Stop waiting for perfect

February 21st of this year saw the passing of one of the greatest pilots who ever lived, aged 97.

Eric Brown – or Captain Eric Melrose ‘Winkle’ Brown to give him his full name – was an extraordinary man, even for the heroic wartime generation.

During his career he flew 487 different types of aircraft, more than anyone in history.

He also held the world record for aircraft carrier take-offs and landings (2,407 and 2,271 respectively)

It’s also very unlikely these records will ever be beaten.

There aren’t enough aeroplane types still flying and the last pilot who tried to beat the carrier landings record had a nervous breakdown at 1,600.

There’s a good reason for this.

Landing on an aircarft carrier is incredibly difficult, dangerous and mentally demanding.

Even now, with advanced radar technology, electronic guidance and radio communication assisting, it’s really tough.

Eric Brown had none of those things when he was the first person to land a twin engined aircraft on a carrier in March 1944.

An aircraft that theoretically couldn’t land on a carrier because it’s stalling speed was too high and it was too heavy for the arrestor gear.

It was also discovered that if either engine failed on the approach, the plane would go nose first into the sea within two seconds.

Everyone expected it to drop like a stone in to the sea, or destroy the arrestor gear and crash.

But Eric Brown did it anyway.
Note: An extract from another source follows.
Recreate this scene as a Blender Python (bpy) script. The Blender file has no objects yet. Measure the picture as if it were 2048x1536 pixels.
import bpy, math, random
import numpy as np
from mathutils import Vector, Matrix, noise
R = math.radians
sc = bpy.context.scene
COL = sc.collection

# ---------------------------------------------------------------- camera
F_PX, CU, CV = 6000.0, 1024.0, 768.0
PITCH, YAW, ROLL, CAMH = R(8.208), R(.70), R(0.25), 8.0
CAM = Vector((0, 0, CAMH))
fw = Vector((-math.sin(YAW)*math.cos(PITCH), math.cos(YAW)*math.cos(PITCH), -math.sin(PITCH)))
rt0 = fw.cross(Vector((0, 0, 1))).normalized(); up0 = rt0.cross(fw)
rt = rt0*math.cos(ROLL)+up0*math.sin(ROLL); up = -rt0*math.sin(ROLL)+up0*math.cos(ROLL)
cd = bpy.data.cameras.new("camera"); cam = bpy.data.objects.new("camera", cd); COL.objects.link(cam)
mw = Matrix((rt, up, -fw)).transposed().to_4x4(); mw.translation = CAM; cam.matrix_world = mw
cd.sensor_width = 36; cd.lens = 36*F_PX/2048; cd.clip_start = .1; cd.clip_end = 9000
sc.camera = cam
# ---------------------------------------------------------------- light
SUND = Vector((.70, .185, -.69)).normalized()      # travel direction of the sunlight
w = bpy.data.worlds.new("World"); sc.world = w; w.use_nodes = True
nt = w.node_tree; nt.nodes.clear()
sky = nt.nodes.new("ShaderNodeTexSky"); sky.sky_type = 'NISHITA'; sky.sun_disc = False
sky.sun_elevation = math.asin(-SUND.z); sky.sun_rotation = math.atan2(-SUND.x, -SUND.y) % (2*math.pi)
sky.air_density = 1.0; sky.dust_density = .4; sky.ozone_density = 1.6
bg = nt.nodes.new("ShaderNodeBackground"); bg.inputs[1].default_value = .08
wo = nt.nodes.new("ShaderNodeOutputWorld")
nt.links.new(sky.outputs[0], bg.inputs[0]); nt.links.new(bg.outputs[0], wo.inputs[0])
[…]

Having never flown the aircraft just 2 months before.

It was wartime and it wasn’t possible to wait for perfect conditions.

He had to get on with it.

As a test pilot, he always prepared as well as he could.

But eventually he had to just climb aboard and fly to see what would happen.

The imperative of war produces extraordinary leaps in progress and technology.

It’s probably fair to say that most of what we all work on each day, isn’t quite so life and death.

We worry about things that are bold, different or a bit risky.

We find reasons not to, have lots of meetings and generally procrastinate until all risk can be removed.

Except it can’t.

So let’s take some inspiration from Eric Brown.

Stop waiting for perfect and just fly the thing.